**WHAT IS REQUIRED:**
State how many lines of the records contain the string "this", and give no other information.

-- Begin TASK DATA --

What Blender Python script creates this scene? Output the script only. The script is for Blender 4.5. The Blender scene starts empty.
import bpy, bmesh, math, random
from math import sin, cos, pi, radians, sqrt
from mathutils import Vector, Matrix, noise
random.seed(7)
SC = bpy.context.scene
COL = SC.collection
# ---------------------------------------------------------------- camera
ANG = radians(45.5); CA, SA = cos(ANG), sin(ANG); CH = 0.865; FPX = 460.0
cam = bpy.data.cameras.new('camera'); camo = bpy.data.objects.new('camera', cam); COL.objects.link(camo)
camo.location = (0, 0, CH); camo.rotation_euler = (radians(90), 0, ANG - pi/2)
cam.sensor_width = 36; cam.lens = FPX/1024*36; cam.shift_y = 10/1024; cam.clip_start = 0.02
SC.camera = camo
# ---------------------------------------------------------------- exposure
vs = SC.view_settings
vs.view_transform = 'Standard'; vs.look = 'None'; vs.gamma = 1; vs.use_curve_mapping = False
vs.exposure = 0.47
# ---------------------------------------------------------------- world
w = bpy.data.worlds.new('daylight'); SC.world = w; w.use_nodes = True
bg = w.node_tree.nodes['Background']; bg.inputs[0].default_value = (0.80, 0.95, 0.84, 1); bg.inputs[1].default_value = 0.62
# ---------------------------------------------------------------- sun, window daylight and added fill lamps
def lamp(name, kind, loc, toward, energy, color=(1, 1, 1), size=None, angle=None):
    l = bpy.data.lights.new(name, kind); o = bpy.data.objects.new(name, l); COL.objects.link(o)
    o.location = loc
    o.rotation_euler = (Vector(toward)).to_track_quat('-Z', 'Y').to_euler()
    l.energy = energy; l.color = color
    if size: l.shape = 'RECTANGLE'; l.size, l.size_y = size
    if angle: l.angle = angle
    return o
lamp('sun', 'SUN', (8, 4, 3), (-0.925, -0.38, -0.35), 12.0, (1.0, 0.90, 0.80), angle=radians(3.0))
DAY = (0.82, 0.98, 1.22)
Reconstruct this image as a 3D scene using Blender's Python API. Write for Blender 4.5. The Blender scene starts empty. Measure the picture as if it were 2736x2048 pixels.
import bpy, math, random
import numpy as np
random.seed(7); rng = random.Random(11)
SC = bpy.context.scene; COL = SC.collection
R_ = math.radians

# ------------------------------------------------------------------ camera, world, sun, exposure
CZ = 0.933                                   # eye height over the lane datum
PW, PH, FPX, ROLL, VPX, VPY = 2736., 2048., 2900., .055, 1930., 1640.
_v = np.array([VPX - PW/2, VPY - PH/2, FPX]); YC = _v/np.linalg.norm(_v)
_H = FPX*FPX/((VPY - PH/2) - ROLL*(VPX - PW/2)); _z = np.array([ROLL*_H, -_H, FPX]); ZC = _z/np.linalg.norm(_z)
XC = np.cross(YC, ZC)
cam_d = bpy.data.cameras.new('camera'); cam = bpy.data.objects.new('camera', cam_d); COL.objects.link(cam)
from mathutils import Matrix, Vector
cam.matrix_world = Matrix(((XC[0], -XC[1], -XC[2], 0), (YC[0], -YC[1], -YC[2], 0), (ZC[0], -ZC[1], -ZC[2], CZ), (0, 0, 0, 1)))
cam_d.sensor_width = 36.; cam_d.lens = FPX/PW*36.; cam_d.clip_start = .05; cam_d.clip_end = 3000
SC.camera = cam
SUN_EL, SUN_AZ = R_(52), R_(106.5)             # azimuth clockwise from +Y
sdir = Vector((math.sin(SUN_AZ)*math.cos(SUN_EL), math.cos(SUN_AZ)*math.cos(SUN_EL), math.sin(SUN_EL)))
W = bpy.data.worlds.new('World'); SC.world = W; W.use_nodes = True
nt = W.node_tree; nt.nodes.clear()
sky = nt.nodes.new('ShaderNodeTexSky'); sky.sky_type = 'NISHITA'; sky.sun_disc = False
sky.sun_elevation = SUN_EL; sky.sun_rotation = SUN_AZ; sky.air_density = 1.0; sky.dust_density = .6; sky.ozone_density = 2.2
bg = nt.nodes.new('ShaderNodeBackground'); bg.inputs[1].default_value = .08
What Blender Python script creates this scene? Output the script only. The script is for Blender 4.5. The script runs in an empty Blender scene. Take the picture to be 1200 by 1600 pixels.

-- End TASK DATA --

**WRITTEN SOLUTION:**
3